Personally, I am enamored of poets who have some stubborn, self-taught, non-institutional streak. But persistence – especially for those who receive little or no recognition for many years – is a tricky thing. An enemy of persistence: self-pity, a quality that often seizes the poet (as a kind of prolonged adolescent agony for recognition or approval). For me – and I did not publish a first book of poetry until I was 42 years old – the persistence comes from the fact that when I write certain poems, I am able to enter a space (like Robert Duncan’s “Often I am permitted to return to a meadow”) that has a palpable intensification to it, an emotional and intellectual power (simultaneously) that is addictive, that is a supreme pleasure, that feels like a temporary participation in something quite splendid (even if painful). I feel it as a full and best use of my being, so I continue to seek out that place, as a writer, but also most definitely as a reader too.
Could grace ever be achieved through a sudden impulse as opposed to re-writes and revision? I think that grace can only be achieved through a sudden impulse – being and living within the intensified present of the moment of composition. Yes, a great deal of practice – writing, revising, reading, studying, thinking – may go into the developing of the skills and resources and concentration that maybe of use in that moment of composition, but the achievement (or, perhaps more accurately, the experience) of grace will inevitably occur suddenly. Such a conclusion, though, does not mean that all of our efforts in writing are wonderful. There is, of course, an absolute mode of revision – “yes” or “no” – that allows us to throw out poems that are not especially good. And I have had plenty of experience re-writing and revising poems, sometimes with beneficial results. But for the most part, I find it very difficult to re-enter the space or field of the poem after much time has elapsed. Eventually, the highly specific integrity of that moment – including the peculiar rhythms and sounds that one heard at that moment – gets lost. Perhaps over the span of several days, I am able to tinker with some individual word choices, make some deletions, and occasionally make some substantial changes. But for the most part, the poem itself is an embodiment of a highly specific (usually brief) duration of consciousness – its concentration, its intensification, its specific music (i.e., the music of that specific thinking).
I
was relieved a couple of months ago to hear Robert
Creeley, in an informal discussion, articulating a remarkably similar view. Such
a viewpoint aligns poetic composition with jazz improvisation – an informed
composition in the present. It does not necessarily mean that “first thought
best thought” always turns out to be the case, but it does mean that the
present – the specific duration of composition – will be honored to the
utmost, the poem, among other things, being a record of attentive dwelling in
that specific duration of time. Should there be a specific role that spirituality
should play in art? Not really. I’d hate to be prescriptive – in regard to
spirituality, or in regard to any important element in the making of poetry or
art. I suppose that what I have tried to do with my own exploration of poetry
(and spirituality) is to be phenomenal. That is, to be truthful to the
inconstant, shifting experience of spirituality – as a kind of force, or
vector, or pressure, or presence (and disappearance), or immanence, or
contiguous relationship. To be truthful to the phenomena of that relationship.
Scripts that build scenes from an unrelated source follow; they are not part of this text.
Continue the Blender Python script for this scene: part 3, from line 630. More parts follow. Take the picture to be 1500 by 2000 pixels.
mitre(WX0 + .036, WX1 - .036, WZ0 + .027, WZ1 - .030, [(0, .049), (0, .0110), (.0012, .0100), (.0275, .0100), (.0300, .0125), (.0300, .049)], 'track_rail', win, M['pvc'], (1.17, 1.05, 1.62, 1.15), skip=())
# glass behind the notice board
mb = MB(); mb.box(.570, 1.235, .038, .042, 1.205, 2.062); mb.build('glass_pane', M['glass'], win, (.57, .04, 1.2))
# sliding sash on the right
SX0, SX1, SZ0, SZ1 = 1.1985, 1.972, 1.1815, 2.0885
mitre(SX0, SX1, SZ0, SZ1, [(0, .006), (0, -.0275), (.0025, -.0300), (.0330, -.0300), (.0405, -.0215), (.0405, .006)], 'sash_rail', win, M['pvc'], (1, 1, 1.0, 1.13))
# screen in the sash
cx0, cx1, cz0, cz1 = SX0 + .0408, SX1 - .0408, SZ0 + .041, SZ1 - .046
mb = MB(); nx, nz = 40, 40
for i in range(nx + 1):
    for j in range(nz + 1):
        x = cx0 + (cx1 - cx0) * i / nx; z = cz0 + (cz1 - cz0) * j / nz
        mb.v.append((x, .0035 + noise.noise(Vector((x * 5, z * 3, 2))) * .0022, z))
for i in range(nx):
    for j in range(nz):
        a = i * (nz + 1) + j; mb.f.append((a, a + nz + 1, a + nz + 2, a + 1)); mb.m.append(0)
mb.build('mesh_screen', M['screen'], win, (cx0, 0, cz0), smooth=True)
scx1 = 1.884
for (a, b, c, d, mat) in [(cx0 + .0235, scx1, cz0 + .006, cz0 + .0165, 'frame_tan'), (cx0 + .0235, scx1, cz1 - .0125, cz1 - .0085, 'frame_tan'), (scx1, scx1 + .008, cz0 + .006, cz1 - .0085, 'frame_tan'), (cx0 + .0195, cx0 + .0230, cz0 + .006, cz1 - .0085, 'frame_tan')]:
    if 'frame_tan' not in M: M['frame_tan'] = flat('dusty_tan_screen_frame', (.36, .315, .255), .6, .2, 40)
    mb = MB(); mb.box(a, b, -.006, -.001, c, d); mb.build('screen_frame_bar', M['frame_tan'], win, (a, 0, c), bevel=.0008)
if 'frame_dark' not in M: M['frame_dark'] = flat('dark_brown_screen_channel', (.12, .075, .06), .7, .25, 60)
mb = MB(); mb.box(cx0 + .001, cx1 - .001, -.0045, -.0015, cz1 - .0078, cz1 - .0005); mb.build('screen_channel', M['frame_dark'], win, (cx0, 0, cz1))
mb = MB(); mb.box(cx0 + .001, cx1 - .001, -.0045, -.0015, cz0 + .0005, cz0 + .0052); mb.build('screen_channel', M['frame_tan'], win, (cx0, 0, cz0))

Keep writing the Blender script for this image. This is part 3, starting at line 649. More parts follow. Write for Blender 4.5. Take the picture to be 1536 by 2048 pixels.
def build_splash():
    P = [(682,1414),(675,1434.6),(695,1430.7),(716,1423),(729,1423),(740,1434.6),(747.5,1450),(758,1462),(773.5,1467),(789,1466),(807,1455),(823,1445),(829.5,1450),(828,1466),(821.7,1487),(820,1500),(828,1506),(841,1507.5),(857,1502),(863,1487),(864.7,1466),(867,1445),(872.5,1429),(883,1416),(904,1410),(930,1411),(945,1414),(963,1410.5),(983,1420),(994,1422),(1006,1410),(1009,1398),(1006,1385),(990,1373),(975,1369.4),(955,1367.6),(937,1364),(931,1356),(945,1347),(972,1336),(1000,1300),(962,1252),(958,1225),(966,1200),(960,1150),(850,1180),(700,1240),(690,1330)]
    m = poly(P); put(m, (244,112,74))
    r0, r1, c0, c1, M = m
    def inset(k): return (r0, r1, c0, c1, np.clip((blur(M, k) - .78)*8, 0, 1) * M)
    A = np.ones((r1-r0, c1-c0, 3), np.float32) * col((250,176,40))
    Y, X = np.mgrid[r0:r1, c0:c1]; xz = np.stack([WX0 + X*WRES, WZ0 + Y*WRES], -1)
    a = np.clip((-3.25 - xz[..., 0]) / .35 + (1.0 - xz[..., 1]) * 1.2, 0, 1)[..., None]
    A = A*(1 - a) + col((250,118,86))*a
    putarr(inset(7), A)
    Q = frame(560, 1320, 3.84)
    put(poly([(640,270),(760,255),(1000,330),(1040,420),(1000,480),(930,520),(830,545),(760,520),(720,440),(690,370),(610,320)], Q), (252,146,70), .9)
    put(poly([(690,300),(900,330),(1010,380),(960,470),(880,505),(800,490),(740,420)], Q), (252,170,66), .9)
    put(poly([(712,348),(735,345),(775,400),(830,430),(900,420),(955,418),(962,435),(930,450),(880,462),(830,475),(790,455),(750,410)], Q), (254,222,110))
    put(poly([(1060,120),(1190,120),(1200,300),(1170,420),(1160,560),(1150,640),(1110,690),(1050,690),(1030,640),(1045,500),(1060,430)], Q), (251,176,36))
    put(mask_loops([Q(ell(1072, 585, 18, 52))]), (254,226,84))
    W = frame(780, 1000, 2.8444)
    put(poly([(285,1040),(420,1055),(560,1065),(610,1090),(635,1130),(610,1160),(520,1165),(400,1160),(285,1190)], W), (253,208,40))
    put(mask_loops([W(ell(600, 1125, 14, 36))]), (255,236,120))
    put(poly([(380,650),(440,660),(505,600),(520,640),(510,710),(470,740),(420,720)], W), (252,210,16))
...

It seems to me that if one works at an adequately profound level of awareness of
what’s at stake in art-making, spirituality will already be adequately woven
into the fabric of the making. Over time, over many years of engaging in a mode
of art-making, I think it’s important to embody or represent the elusive and
inconstant nature of the spiritual. As I’ve experienced it, it simply isn’t
something that’s available on demand. That’s part of why I’m suspicious of
any kind of formulaic or axiomatic pronouncement about how spirituality
“should” be present in art. Also, the nature and intensity of its location
will be ever-changing. And like any other important or intense experience, the
rhetoric or vocabulary of the spiritual may harden and become a merely repeated
or second-hand, tired, received set of markers (that may actually stand in the
way of a renewing experience).
Society at large – at least here in the US – establishes an interestingly ambivalent role toward the poet/artist. Most of the time, it’s business as usual: scorn, neglect, derision, lack of value. But then there is the flip-side: a compensatory romantic larger-than-life version (preferably made for the movies) of The Artist. This Artist is one who is – big surprise – too sensitive and volatile for this world. It is, in my opinion, a very dangerous and seductive model, particularly dangerous for the artist/poet who buys into it. This intuitive, somewhat childish artist figure – who can’t help himself, who has to pursue the truth of his art at all costs (including family, personal health, etc.) – is exactly what the society at large needs to comfort itself. That is, some reassurance that being an artist is a big mistake, though a grand enough mistake – entertaining enough – that we can witness the story every couple of years in a big Hollywood production. And then we can return the rest of our days to ignoring such individuals in our midst.
For the artist/poet, the self-destructiveness can be conformation to this
cultural stereotype of the “crazy” artist. Since it’s already a bit crazy
(in practical, capitalist America) to use your intelligence to pursue something
like poetry, why not go all the way and become that “odd” figure as in the
cinematic cliché? The result is an infantilizing identity: the artist/poet as
intuitive creature severed from a penetrating cultural and practical
intelligence. Personally, I find it hard enough to work with the nature and
complexity of making poetry. No need to pursue additional clichéd personal
drama (and self-destructiveness) just to make the story conform to a movie
script. The real drama is one that can barely be seen: an internal drama, a
drama of consciousness, the drama of wrestling with the issues, questions, and
realizations of making the poem. You don’t see those moments dramatized in the
movies. You see the scenes of drunken abuse; you don’t see the scenes of
someone sitting in a chair, staring out the window, writing down three words.